Perhaps GM Should Have Considered Detroit for its 2010 Fleet and Commercial Product Preview Customer Event
Although I haven’t had an opportunity to visit the Sheraton Wild Horse Pass Resort and Spa in Chandler, AZ (outside Phoenix), it certainly seems to have all the trappings that's expected from an incentive travel destination hotel. So should it surprise many that GM would choose to hold its 2010 Fleet and Commercial Product Preview there: guest rooms inspired by the culture and beauty of the Pima and Maricopa Indians, a AAA Five Diamond restaurant, 100,000 square feet of function space, a 17,000 square foot spa, two golf courses, and enough room to build a special track that meanders through the resort for test drives?
It appears that some in the media have yet again criticized a corporate giant for hosting an annual business travel event, and this time GM is the target. But should the GM annual product launch be viewed in the same context as the AIG incentive event at the St. Regis Resort in Dana Point, CA, or other programs hosted by companies that receive government bailout money?
The GM event held last week hosted 500 attendees in two different waves (three days, two nights), and nobody has yet shared the total price tag. Reports, however, do indicate that GM is defending its hotel decision because it cost under $250 per night (despite the nice resort, I am not convinced they contracted a good deal because a quick check of rates show lower guest room rates today). Unfortunately, guest room expenses only account for about 25% for a typical incentive event's budget; GM's program will have higher than usual expenses because they needed to ship 150 vehicles to the hotel by truck for the event and create the track.
One reason the GM event may need to be viewed differently than AIG – and, frankly, not nearly as defensible – is because GM’s event was also attended by fleet buyers for government agencies. This, according to USA Today. In addition, the event is considered a product launch, which is not the same as an incentive trip (incentive trips are viewed as rewarded compensation and should be taxed).

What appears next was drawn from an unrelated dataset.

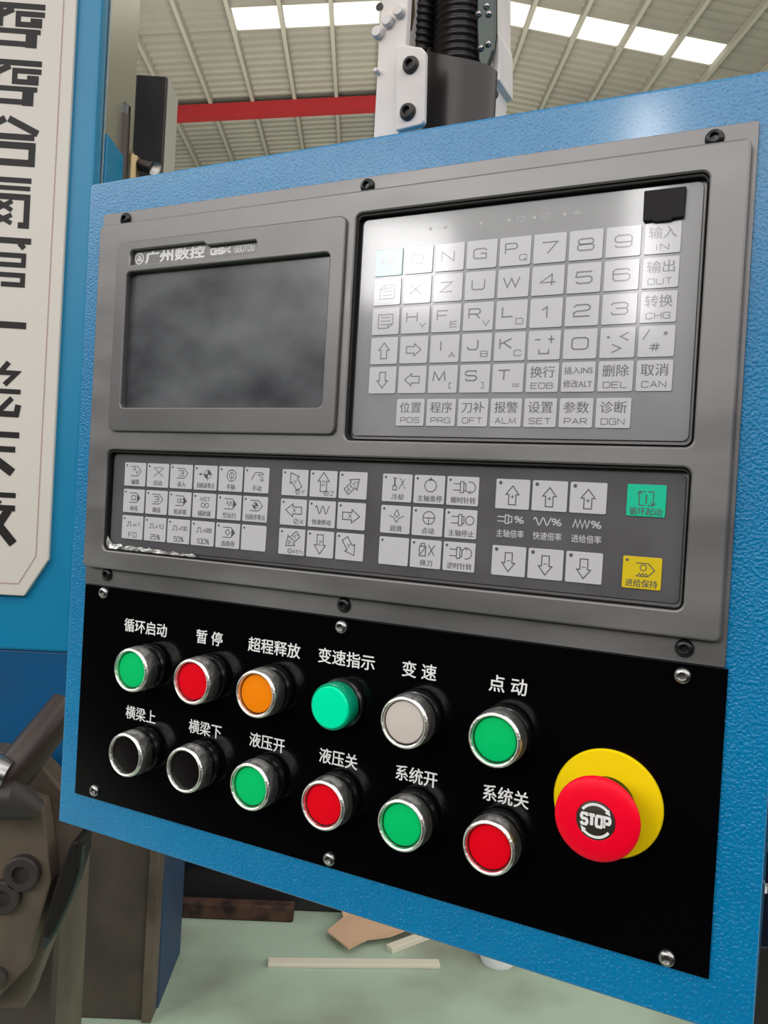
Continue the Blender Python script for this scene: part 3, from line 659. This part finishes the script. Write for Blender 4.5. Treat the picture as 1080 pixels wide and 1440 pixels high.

To be sure, it makes sense for GM to host an event that showcases its fleet strength for customers. But knowing the expense associated with air travel and the cost for creating a custom track and more, I wonder if planners considered a cost analysis of the Phoenix location vs. a lower cost event hosted in GM's corporate facilities in Detroit, using local hotels in the Detroit area, and supporting the Michigan economy at the same time?